Short exercise:
Take each line containing "scene" and report it exactly as written.
• • • • •
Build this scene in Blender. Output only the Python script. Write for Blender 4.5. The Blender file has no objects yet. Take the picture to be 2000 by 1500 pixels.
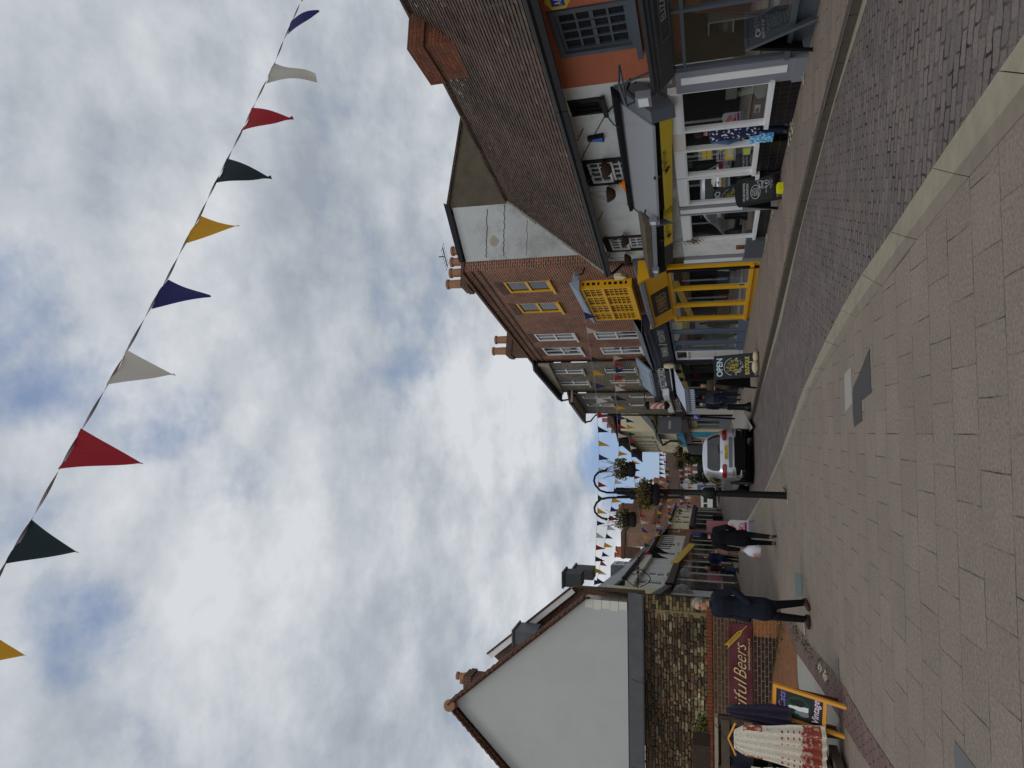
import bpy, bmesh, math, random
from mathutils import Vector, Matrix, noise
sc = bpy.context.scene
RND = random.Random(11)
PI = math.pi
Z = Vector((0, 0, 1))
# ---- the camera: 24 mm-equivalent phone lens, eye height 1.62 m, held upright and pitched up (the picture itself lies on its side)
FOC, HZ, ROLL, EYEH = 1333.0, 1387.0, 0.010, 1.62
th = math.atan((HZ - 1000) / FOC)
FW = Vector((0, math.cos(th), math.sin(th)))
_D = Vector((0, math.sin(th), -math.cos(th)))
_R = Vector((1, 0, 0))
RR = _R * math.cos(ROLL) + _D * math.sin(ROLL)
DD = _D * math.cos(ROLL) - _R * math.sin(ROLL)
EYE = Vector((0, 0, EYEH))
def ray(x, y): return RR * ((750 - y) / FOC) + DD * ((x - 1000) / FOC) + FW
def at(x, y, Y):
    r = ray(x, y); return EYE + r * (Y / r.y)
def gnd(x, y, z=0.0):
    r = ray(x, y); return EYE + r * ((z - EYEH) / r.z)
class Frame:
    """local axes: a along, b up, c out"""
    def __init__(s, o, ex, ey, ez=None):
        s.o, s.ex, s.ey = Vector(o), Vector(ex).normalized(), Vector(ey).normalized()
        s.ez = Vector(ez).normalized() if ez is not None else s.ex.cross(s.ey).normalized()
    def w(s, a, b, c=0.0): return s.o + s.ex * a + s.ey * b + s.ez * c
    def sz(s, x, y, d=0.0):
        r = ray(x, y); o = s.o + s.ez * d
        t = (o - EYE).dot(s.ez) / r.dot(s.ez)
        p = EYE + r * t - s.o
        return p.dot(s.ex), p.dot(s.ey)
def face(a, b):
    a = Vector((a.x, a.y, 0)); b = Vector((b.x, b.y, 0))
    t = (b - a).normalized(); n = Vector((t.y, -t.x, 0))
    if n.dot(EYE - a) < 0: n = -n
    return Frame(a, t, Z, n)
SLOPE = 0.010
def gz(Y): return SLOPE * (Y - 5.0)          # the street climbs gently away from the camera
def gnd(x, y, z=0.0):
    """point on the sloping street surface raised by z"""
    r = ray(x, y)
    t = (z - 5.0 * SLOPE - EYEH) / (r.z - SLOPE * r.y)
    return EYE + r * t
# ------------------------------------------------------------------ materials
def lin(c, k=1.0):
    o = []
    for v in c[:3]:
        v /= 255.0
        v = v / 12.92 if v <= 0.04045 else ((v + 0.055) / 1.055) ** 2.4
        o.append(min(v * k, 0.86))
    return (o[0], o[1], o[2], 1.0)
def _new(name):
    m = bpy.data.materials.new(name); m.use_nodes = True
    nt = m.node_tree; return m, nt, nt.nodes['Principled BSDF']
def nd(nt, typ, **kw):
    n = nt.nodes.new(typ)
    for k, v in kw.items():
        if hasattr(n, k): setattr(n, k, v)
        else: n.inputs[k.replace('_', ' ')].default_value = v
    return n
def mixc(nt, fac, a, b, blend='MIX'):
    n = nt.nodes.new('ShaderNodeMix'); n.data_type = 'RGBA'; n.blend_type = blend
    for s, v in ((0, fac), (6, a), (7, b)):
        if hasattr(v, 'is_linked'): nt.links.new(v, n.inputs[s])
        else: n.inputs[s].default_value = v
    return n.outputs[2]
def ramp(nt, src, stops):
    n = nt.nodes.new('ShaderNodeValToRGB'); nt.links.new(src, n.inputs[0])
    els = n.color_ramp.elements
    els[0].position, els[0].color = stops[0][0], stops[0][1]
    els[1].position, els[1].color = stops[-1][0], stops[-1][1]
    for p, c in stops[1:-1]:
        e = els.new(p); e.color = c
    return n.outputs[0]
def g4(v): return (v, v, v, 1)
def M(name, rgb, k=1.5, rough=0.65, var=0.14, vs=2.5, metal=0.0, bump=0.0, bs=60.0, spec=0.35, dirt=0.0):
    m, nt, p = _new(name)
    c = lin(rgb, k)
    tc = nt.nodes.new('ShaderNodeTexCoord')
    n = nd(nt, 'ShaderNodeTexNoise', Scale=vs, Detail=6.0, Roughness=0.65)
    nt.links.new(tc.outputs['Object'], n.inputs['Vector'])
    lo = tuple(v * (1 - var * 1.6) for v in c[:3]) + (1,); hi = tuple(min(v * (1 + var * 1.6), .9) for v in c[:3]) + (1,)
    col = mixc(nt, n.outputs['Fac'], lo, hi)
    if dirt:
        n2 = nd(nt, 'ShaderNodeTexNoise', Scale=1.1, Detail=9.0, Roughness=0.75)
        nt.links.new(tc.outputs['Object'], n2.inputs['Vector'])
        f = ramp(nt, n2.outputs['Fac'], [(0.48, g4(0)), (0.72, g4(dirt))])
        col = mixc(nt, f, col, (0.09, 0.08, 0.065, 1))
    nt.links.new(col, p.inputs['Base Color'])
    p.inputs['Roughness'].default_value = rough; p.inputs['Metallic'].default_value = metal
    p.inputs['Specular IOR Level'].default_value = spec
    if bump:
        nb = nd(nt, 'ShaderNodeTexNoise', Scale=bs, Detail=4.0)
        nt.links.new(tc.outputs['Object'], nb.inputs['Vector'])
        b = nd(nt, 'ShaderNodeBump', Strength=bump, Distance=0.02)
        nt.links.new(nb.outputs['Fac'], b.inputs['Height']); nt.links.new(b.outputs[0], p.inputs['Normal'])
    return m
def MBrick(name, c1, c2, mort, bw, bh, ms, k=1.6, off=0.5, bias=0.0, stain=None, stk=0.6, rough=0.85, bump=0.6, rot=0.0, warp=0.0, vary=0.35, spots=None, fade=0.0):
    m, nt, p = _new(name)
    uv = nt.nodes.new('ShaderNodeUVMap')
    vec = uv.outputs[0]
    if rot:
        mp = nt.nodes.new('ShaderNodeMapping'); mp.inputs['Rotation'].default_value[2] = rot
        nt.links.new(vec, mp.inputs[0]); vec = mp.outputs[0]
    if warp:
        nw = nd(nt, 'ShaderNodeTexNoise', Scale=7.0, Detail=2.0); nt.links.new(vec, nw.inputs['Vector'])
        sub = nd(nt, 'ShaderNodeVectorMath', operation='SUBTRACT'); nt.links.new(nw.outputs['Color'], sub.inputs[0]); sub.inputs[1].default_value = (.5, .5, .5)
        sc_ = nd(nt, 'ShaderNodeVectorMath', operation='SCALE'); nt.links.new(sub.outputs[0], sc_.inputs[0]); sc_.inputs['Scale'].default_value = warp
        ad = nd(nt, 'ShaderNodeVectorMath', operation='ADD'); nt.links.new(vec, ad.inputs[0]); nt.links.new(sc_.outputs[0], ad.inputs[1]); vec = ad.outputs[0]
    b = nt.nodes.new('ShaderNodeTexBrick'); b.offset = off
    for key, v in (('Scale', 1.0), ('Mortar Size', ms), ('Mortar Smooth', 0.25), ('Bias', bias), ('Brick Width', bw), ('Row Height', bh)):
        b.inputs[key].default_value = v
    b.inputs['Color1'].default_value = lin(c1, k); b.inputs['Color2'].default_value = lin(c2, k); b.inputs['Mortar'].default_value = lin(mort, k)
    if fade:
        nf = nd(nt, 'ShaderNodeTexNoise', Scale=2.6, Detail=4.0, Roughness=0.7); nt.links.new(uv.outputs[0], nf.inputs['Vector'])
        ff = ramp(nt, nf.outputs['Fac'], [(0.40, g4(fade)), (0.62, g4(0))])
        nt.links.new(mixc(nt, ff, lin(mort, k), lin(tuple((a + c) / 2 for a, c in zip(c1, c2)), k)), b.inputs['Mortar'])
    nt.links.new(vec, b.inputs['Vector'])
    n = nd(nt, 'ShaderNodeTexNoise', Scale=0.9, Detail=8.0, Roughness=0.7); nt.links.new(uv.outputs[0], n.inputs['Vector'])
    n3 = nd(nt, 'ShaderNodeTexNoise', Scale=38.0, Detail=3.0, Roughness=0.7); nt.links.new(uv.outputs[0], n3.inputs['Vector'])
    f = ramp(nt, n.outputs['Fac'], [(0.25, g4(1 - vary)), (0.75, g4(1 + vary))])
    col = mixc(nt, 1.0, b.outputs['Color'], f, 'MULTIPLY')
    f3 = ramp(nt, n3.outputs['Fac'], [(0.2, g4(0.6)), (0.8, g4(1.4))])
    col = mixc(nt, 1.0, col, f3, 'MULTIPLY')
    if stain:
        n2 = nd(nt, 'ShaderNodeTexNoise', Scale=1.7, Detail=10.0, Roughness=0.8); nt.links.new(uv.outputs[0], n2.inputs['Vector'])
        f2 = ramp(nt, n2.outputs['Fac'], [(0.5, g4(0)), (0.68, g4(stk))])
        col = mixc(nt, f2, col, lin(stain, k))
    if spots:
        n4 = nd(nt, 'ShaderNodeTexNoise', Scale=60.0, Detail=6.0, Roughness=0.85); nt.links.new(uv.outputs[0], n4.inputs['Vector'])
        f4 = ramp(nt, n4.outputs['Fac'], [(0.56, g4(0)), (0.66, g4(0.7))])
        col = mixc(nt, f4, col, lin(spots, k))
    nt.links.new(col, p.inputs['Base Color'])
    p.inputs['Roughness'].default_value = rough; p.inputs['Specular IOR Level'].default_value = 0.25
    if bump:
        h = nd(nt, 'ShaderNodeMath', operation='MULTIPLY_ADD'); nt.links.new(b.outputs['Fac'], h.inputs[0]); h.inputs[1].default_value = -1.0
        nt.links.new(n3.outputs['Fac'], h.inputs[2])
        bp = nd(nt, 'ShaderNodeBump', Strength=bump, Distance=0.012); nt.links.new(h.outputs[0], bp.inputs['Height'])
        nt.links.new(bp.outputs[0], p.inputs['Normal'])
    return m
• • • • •
Result of this exercise:
Build this scene in Blender. Output only the Python script. Write for Blender 4.5. The Blender file has no objects yet. Take the picture to be 2000 by 1500 pixels.
sc = bpy.context.scene